Cohn sees no shortage of good journalism in for-profit media. “Stories have appeared in The New York Times or the Wall Street Journal or Esquire that I would love to have had in Mother Jones,” he says. But it’s easier to pursue important stories when you’re not answering to the bottom line. “I’m not suggesting that Mother Jones has a monopoly on good journalism, but as a nonprofit we can focus on that exclusively.”
With an even slimmer budget than MoJo, The Washington Monthly owes its success in no small part to Charlie Peters, who manages to be at once charismatic and stoic. At the ASME awards ceremony, The Washington Post‘s Katharine Graham called him a “brave, irreverent, often lonely voice,” who never tired of “tweaking the high and mighty,” even after drinking “a martini and half a bottle of wine” at lunch.
According to Monthly editor Nicholas Thompson, Peters “really does live on $10,000 a year,” which means he doesn’t buy new suits, doesn’t travel, and has taken out three mortgages. “Charlie started [the Monthly] not because he wanted to get rich or be a player,” says Thompson, “but because he had ideas.” Given his minuscule writers’ fees, Peters has been fortunate to attract ambitious newcomers and established friends, all of whom endure his angry editing sessions, known as rain dances. The mag is now formally a nonprofit.

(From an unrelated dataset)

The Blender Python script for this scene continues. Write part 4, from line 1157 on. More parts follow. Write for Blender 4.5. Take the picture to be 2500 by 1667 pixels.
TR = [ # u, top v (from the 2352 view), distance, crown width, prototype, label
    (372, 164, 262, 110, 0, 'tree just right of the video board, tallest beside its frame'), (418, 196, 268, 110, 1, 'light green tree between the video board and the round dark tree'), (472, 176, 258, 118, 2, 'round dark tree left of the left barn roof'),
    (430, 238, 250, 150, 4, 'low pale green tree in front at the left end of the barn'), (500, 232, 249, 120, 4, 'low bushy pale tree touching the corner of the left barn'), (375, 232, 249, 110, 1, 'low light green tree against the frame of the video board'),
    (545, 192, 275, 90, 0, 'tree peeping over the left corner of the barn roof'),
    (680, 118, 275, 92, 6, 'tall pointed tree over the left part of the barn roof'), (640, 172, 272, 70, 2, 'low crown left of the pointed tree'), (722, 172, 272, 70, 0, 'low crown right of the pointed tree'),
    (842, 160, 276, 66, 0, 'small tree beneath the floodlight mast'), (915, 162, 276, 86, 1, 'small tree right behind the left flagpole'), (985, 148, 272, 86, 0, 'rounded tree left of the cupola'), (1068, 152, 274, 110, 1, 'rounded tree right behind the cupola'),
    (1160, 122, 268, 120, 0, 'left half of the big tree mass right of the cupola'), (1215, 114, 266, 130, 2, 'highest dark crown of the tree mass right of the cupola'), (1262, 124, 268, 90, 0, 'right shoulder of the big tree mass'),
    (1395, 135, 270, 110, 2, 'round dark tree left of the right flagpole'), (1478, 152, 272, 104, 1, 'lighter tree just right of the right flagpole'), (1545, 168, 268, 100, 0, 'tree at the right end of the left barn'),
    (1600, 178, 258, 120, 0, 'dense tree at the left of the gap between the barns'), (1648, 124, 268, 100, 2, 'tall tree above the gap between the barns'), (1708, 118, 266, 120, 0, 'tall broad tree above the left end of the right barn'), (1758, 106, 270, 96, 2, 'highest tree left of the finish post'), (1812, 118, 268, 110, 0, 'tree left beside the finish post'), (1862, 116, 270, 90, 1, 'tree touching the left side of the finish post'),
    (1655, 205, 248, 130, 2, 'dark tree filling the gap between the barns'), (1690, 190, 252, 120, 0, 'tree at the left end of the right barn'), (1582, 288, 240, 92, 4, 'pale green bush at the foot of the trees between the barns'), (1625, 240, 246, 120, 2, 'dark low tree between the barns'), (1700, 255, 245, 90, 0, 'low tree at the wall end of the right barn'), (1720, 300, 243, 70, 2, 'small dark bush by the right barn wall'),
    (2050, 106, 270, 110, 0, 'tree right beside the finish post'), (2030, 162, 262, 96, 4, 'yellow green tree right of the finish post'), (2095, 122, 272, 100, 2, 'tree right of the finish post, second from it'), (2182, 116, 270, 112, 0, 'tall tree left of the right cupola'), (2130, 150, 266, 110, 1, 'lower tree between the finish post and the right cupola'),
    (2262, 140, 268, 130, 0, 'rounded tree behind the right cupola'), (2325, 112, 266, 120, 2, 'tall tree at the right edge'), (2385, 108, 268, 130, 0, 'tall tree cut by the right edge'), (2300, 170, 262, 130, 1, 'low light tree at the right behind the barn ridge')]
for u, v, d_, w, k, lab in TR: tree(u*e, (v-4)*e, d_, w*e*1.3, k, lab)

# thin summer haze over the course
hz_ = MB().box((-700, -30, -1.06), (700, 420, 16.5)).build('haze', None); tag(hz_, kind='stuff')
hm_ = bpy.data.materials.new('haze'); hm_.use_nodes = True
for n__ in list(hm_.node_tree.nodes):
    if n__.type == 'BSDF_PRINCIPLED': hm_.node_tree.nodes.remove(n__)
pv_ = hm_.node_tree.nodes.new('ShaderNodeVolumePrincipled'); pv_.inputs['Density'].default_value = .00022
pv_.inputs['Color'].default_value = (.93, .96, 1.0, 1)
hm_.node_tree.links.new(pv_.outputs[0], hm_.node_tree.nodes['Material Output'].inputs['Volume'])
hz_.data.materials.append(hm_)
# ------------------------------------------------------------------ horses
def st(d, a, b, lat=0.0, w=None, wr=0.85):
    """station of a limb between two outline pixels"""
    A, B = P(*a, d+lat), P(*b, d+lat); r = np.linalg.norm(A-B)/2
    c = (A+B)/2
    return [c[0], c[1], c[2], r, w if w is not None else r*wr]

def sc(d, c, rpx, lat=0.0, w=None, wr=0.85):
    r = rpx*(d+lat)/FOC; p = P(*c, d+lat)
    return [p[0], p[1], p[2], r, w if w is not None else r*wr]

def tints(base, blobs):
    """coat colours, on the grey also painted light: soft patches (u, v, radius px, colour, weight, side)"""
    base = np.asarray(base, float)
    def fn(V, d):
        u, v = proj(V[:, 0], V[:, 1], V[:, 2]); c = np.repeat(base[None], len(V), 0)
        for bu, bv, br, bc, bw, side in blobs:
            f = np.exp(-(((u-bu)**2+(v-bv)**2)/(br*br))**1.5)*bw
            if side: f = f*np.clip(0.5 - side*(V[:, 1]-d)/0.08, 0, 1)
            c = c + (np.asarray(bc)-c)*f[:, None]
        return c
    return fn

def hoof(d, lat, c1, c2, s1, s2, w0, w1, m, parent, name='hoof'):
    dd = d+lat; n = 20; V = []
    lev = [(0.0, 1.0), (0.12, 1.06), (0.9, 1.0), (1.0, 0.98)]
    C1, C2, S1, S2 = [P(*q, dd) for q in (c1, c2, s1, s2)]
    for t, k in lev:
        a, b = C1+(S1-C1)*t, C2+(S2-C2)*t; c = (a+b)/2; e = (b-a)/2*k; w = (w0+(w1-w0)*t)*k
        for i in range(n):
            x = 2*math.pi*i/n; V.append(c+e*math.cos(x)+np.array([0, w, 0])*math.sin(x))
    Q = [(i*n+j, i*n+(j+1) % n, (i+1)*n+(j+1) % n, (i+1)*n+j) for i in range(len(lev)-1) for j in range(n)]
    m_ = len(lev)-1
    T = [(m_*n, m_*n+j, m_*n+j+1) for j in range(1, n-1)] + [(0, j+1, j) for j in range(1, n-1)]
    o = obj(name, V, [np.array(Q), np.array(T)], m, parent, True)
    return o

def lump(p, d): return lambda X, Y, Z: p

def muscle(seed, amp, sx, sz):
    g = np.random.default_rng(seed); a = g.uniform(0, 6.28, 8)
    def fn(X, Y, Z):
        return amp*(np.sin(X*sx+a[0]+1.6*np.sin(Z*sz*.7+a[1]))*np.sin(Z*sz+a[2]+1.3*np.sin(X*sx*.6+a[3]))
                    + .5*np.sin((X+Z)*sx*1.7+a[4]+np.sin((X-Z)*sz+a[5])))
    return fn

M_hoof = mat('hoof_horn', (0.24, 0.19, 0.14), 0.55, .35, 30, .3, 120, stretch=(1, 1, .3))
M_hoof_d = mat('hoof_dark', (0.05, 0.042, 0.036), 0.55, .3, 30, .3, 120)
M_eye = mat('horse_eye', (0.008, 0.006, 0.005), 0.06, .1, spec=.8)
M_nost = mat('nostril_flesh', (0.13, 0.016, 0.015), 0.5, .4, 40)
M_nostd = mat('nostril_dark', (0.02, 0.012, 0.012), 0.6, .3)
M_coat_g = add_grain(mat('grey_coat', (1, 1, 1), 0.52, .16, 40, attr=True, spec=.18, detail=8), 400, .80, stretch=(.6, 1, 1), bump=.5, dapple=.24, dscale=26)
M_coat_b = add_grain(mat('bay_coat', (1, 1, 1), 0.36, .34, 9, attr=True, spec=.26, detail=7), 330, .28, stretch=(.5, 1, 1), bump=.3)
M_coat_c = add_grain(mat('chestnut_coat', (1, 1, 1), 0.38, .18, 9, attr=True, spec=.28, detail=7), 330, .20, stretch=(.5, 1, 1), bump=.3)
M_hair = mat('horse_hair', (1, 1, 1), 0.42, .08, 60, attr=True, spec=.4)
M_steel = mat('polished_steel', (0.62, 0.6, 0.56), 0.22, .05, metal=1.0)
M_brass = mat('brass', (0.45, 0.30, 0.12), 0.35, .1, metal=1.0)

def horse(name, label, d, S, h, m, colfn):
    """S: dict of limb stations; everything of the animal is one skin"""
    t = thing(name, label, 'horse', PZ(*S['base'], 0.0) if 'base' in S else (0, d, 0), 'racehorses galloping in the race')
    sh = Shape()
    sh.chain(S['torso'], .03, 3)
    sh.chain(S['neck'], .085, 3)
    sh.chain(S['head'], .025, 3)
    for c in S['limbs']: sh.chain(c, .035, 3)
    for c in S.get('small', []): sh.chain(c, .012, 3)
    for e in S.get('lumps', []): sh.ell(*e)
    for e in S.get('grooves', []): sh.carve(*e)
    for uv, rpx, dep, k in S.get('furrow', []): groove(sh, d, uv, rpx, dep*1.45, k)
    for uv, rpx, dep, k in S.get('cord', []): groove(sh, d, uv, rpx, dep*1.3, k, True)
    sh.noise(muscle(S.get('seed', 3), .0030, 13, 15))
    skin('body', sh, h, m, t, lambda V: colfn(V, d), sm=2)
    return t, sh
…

Paul Glastris, who succeeded Peters as editor in chief last week, says Monthly writers focus less on uncovering illegality and “turning up a scandal” than on “deep research that aims to figure out how public institutions aren’t working.” The classic example: a report by Gregg Easterbrook that foresaw the Challenger disaster. Glastris hopes that ASME’s salute suggests a growing awareness that “the non-scandal-minded part of investigative journalism is what we need more of now.”
The ascent of George W. Bush is another clarion call for public interest scribes. According to Glastris, the new administration has not only “a lot of competent old bureaucratic hands,” but also “a lot of right-wing ideologues” who are less interested in the best use of power than in “draining the government of the power that it has.” He suggests that disenfranchised Democrats are hungry “for a magazine that can provide a sense of hope and a set of ideas to develop for the future.”
“For better or worse,” adds Cohn, “we have an administration that’s starting out by trying to make some of the most fundamental policy changes we’ve seen in modern history.” In response, MoJo is preparing to hire its first Washington correspondent.
Here’s one reason ASME did not cite for championing the nonprofits: In the last 25 years, the number of companies that control the media has dwindled from 50 to six. And that, as MoJo notes in the current issue, “makes alternative, noncorporate news sources . . . more crucial than ever.”